Book Review: ‘Power Failure: The Rise and Fall of an American Icon’ by William D. Cohan

General Electric CEO Jack Welch in New York, 2000. (Photo by Chris Hondros/Newsmakers)

I have a pet theory about what’s really wrong with these United States: too many banks. Or, more precisely, too many bankers at too many institutions that aren’t banks but act like banks, abandoning their core missions to concentrate on banking or banking-adjacent activities. 

American Airlines stinks on ice in part because it isn’t really an airline at all—it is a credit-card company that owns some airplanes. While those planes may fail to take off or land on time 19 times out of 20, you can be sure that 27 times out of 20 the flight crew will turn up the volume on the loudspeakers and try to sell passengers some credit cards. The U.S. government at its worst is indistinguishable from a bank, trying to pilot society by remote control through subsidized credit for everything from college tuition to so-called green energy.

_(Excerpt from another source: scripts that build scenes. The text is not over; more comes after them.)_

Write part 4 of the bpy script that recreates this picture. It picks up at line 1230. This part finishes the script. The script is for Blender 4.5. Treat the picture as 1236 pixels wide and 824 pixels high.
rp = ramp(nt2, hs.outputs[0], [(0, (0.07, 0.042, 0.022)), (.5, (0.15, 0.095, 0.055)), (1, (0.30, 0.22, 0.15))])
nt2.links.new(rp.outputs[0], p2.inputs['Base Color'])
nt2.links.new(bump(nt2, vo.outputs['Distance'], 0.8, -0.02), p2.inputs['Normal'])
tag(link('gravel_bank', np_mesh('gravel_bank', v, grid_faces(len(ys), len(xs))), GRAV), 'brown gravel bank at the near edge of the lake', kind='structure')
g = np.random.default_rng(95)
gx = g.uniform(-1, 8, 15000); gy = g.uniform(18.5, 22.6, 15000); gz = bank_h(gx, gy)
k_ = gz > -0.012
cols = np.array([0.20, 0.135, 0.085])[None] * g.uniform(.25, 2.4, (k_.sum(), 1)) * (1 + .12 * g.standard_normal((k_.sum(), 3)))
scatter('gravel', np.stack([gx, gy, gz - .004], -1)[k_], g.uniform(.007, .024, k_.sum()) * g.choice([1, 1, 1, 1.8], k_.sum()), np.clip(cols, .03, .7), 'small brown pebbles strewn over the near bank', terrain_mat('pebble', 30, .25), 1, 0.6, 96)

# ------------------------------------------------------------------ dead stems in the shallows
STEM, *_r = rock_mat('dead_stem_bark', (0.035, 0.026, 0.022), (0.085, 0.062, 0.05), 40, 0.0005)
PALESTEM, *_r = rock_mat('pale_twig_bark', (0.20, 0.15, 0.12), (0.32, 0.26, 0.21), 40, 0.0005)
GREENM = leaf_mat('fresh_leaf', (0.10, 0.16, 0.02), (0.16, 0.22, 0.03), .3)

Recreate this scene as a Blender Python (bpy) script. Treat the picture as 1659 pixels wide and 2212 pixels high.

And then there is the sorry story of General Electric, as told by noted business journalist William D. Cohan in Power Failure: The Rise and Fall of an American Icon. (Cohan’s publishers must have real faith in the book: You’ll notice that the company’s name does not appear in the book title, and its logo appears on the cover only as 18-point shadow text.)

GE—the company that once boasted, “We bring good things to life”—helped bring to market world-changing products from the electric lightbulb to the jet engine. Yet it ended up being a company that mostly played with money through GE Money Bank, a subsidiary of GE Capital. And it did so with a genuinely spectacular level of incompetence.